Es inevitable pensar en el terremoto que sacudió a la ciudad de México en 1985. Esa tragedia también produjo un poema que no todos conocen o recuerdan. Se trata de “Las ruinas de México (Elegía del retorno)”, de José Emilio Pacheco, que se incluye en su libro Miro la tierra. El 18 de septiembre de ese año, el poeta estaba en Maryland, pero consiguió regresar a México (de ahí el paréntesis del título) tres días después, probablemente sintiendo la misma rabia impotente que Voltaire. El poema, como es de esperarse, es desolador. Un fragmento:

Llega el sismo y ante él no valen

las oraciones ni las súplicas.

Nace de adentro para destruir

todo lo que pusimos a su alcance.

Sube, se hace visible en su obra atroz.

El estrago es su única lengua.

Quiere ser venerado entre las ruinas.

Al decir “nace de adentro” exculpa al hombre, que nada puede hacer ante la súbita destrucción que surge bajo sus pies.
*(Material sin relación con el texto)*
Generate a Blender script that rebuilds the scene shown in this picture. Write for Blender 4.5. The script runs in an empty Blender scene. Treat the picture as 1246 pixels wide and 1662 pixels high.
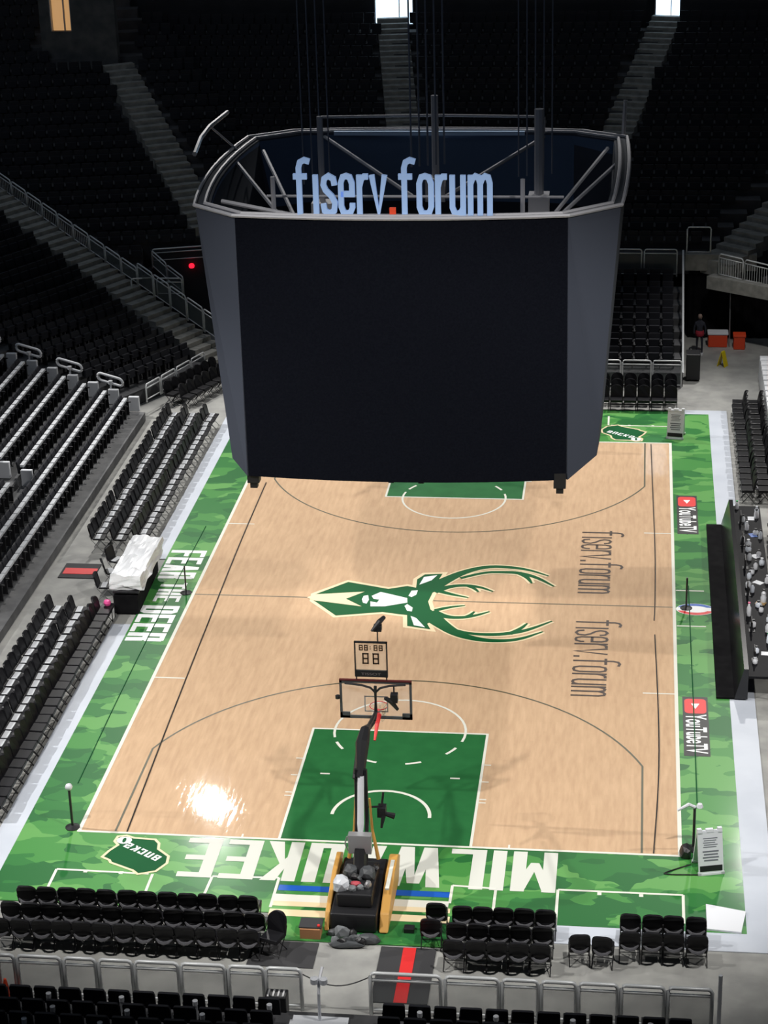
import bpy, bmesh, math, random
from mathutils import Vector, Matrix, Euler

# ------------------------------------------------------------------ camera, world, lights
S = bpy.context.scene
C = S.collection
cam = bpy.data.cameras.new('camera')
cam.sensor_fit = 'VERTICAL'; cam.sensor_height = 24.0
cam.lens = 24.0 * 3322.955 / 1662.0
cam.clip_end = 400
co = bpy.data.objects.new('camera', cam); C.objects.link(co)
co.location = (6.27894, -58.38659, 27.73068)
co.rotation_euler = (1.1732775, 0.0264320, 0.1196241)
S.camera = co
S.view_settings.view_transform = 'Standard'
S.view_settings.look = 'None'
S.view_settings.gamma = 1.0
S.view_settings.use_curve_mapping = False
S.view_settings.exposure = 0.0

W = bpy.data.worlds.new('arena_air'); S.world = W; W.use_nodes = True
W.node_tree.nodes['Background'].inputs[0].default_value = (0.45, 0.62, 1.0, 1)
W.node_tree.nodes['Background'].inputs[1].default_value = 0.012


def spot(name, loc, target, power, cone, blend, radius, col=(1, 0.97, 0.93)):
    l = bpy.data.lights.new(name, 'SPOT'); l.energy = power; l.spot_size = math.radians(cone)
    l.spot_blend = blend; l.shadow_soft_size = radius; l.color = col
    o = bpy.data.objects.new(name, l); C.objects.link(o); o.location = loc
    d = Vector(target) - Vector(loc); o.rotation_euler = d.to_track_quat('-Z', 'Y').to_euler()
    return o


# roof rig: floodlights high over the ends and both sides of the court
for x, y, tx, ty, pw in [(-13, -26, 0, -8, 21500), (13, -26, 1, -8, 20000),
                         (-15.2, 32.8, -1, 7, 25000), (13, 30, 2, 8, 27000)]:
    spot('floodlight', (x, y, 27.7), (tx, ty, 0), pw, 56, 0.6, 0.55)
for x, y, tx, pw in [(32, -12, 0, 17000), (32, 13, 0, 20000), (-30, -12, -5, 30000), (-30, 13, -5, 30000)]:
    spot('side_floodlight', (x, y, 25), (tx, y * 0.8, 0), pw, 40, 0.6, 0.3)

# added ambient fill for the dim stands: wide soft area lamps under the roof
for x, y, sx, sy, pw in [(0, 30, 60, 26, 900), (0, -20, 50, 30, 500), (-30, 5, 12, 40, 1100)]:
    l = bpy.data.lights.new('ambient_fill', 'AREA'); l.shape = 'RECTANGLE'; l.size = sx; l.size_y = sy; l.energy = pw; l.color = (.72, .84, 1.0)
    o = bpy.data.objects.new('ambient_fill', l); C.objects.link(o); o.location = (x, y, 30.6)
spot('tunnel_fill', (10.5, 18, 14), (10.0, 24.0, 0), 2200, 40, .8, .3)  # added fill spot, brightens the tunnel mouth and its floor sign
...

No obstante, la frase completa dice “nace de adentro para destruir / todo lo que pusimos a su alcance”. Aquí parece sugerirse un afán de destrucción (casi de vendetta) de las entrañas de la tierra y, también, un atisbo de albedrío: ¿por qué pusimos todo eso a su alcance? Rousseau discutía sobre algo parecido con Voltaire con respecto a Lisboa. Si alguna culpa hay, decía, es del hombre, por hacinarse en esos frágiles edificios que el terremoto tiró. Rousseau defendía la “Providencia”. Sobra decir que la amistad entre ambos pensadores se rompió para siempre con esa discusión.
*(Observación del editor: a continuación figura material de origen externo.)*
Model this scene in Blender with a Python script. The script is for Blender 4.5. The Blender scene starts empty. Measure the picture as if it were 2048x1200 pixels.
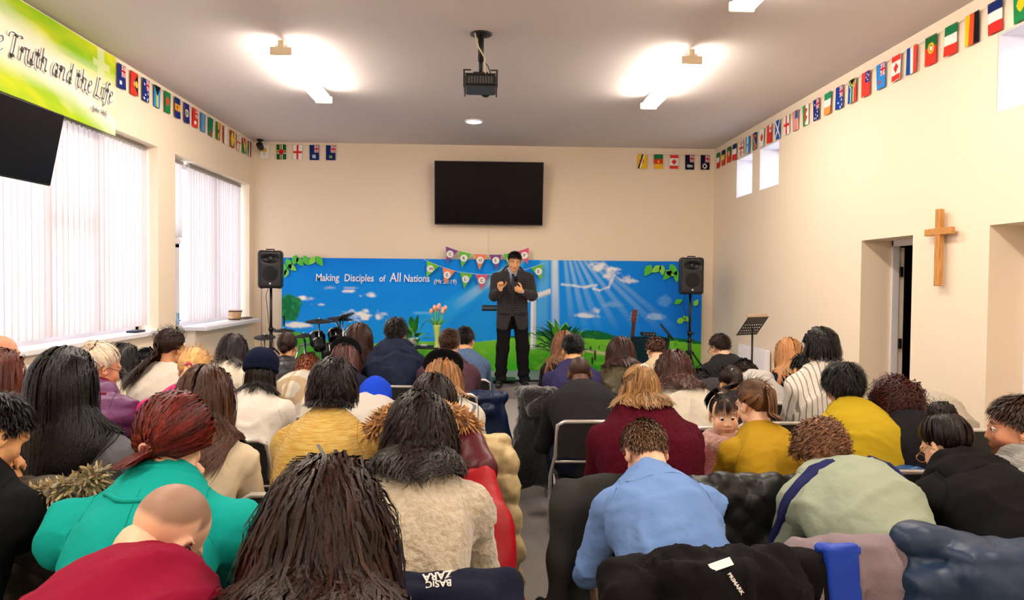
import bpy, math, random
import numpy as np
from mathutils import Vector, Matrix
S = bpy.context.scene
COL = S.collection
rad = math.radians

# ---------------------------------------------------------------- camera
CAMH = 1.48
FPX = 1400.0
def cam_axes(yaw, pitch, roll):
    y, p, r = map(rad, (yaw, pitch, roll))
    F = np.array([math.sin(y)*math.cos(p), math.cos(y)*math.cos(p), -math.sin(p)])
    R0 = np.array([math.cos(y), -math.sin(y), 0]); U0 = np.cross(R0, F)
    return F, R0*math.cos(r)+U0*math.sin(r), -R0*math.sin(r)+U0*math.cos(r)
CF, CR, CU = cam_axes(2.3, 1.5, 0.5)
cd = bpy.data.cameras.new('camera'); cam = bpy.data.objects.new('camera', cd); COL.objects.link(cam)
cd.sensor_width = 36.0; cd.lens = FPX/2048*36.0; cd.clip_start = 0.05; cd.clip_end = 200
cam.matrix_world = Matrix(((CR[0], CU[0], -CF[0], 0), (CR[1], CU[1], -CF[1], 0), (CR[2], CU[2], -CF[2], CAMH), (0, 0, 0, 1)))
S.camera = cam
def at(px, py, Y):
    d = CF*FPX + CR*(px-1024) - CU*(py-600)
    t = Y/d[1]
    return np.array([d[0]*t, Y, CAMH+d[2]*t])

# ---------------------------------------------------------------- world, light, exposure
W = bpy.data.worlds.new('world'); S.world = W; W.use_nodes = True
bg = W.node_tree.nodes['Background']; bg.inputs[0].default_value = (0.93, 0.94, 1.0, 1); bg.inputs[1].default_value = 1.9
S.view_settings.view_transform = 'Standard'; S.view_settings.look = 'None'
S.view_settings.exposure = 1.36; S.view_settings.gamma = 1.0; S.view_settings.use_curve_mapping = False
LAMP = 20.0      # strength of the fluorescent diffusers

# ---------------------------------------------------------------- helpers
def lin(c):
    if isinstance(c, str):
        c = tuple(int(c[i:i+2], 16)/255 for i in (0, 2, 4))
    return tuple((x/12.92 if x <= .04045 else ((x+.055)/1.055)**2.4) for x in c[:3])
MATS = {}
def nt(m): return m.node_tree.nodes, m.node_tree.links
def mat(name, col, rough=.6, metal=0., bump=None, var=None, sheen=0., emit=None, attr=None, spec=.5, trans=0., coat=0.):
    """bump=(scale,strength,(sx,sy,sz)) noise relief; var=(scale,colour2,(sx,sy,sz)) colour mottling"""
    if name in MATS: return MATS[name]
    m = bpy.data.materials.new(name); m.use_nodes = True; MATS[name] = m
    N, L = nt(m); b = N['Principled BSDF']
    c = (*lin(col), 1)
    b.inputs['Base Color'].default_value = c; b.inputs['Roughness'].default_value = rough
    b.inputs['Metallic'].default_value = metal; b.inputs['Specular IOR Level'].default_value = spec
    if sheen: b.inputs['Sheen Weight'].default_value = sheen; b.inputs['Sheen Roughness'].default_value = .5
    if coat: b.inputs['Coat Weight'].default_value = coat
    if trans: b.inputs['Transmission Weight'].default_value = trans
    if emit: b.inputs['Emission Color'].default_value = (*lin(emit[0]), 1); b.inputs['Emission Strength'].default_value = emit[1]
    tc = N.new('ShaderNodeTexCoord')
    def noise(scale, sc3, detail=3):
        mp = N.new('ShaderNodeMapping'); mp.inputs['Scale'].default_value = sc3
        L.new(tc.outputs['Object'], mp.inputs[0])
        n = N.new('ShaderNodeTexNoise'); n.inputs['Scale'].default_value = scale; n.inputs['Detail'].default_value = detail
        L.new(mp.outputs[0], n.inputs[0]); return n
    src = None
    if var:
        n = noise(var[0], var[2] if len(var) > 2 else (1, 1, 1), 4)
        r = N.new('ShaderNodeValToRGB'); r.color_ramp.elements[0].position = .38; r.color_ramp.elements[1].position = .62
        r.color_ramp.elements[0].color = c; r.color_ramp.elements[1].color = (*lin(var[1]), 1)
        L.new(n.outputs[0], r.inputs[0]); src = r.outputs[0]
    if attr:
        a = N.new('ShaderNodeAttribute'); a.attribute_name = attr
        mx = N.new('ShaderNodeMix'); mx.data_type = 'RGBA'; mx.blend_type = 'MULTIPLY'; mx.inputs[0].default_value = 1
        if src: L.new(src, mx.inputs[6])
        else: mx.inputs[6].default_value = c
        L.new(a.outputs[0], mx.inputs[7]); src = mx.outputs[2]
    if src: L.new(src, b.inputs['Base Color'])
    if bump:
        n = noise(bump[0], bump[2] if len(bump) > 2 else (1, 1, 1))
        bp = N.new('ShaderNodeBump'); bp.inputs['Strength'].default_value = bump[1]; bp.inputs['Distance'].default_value = .01
        L.new(n.outputs[0], bp.inputs['Height']); L.new(bp.outputs[0], b.inputs['Normal'])
    return m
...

Volviendo al tema de la obligación moral del poeta (del artista), Pacheco llega incluso a disculparse con los muertos. ¿Por qué? Porque la poesía, dice, “no aparta escombros, / no sostiene las casas / ni las erige de nuevo”. Es cierto, hoy mismo un tractor es mucho más útil que el poema que esté escribiendo alguien sobre la tragedia de Puerto Príncipe. Pero la poesía no carece de función ni de utilidad intangible: es nuestra voz, el destilado de nuestro fermento de palabras, nuestra expresión más clara. Y hoy más que nunca lo que se necesita es una expresión clara que le de voz a los que han sido acallados o, simplemente, no saben cómo hablar.

Quiero insistir: una expresión clara. No dejemos que los buenos y escasos acordes, los sonidos y contenidos diáfanos, se pierdan en la estridencia del día, entre insultos y cláxones y gritos y amenazas y arrebatos y disparos y monólogos sordos. Y no creamos en la inutilidad de la poesía: es la moneda de cambio que tenemos perdida en el bolsillo desde hace algún tiempo. Recuperémosla, sigue vigente.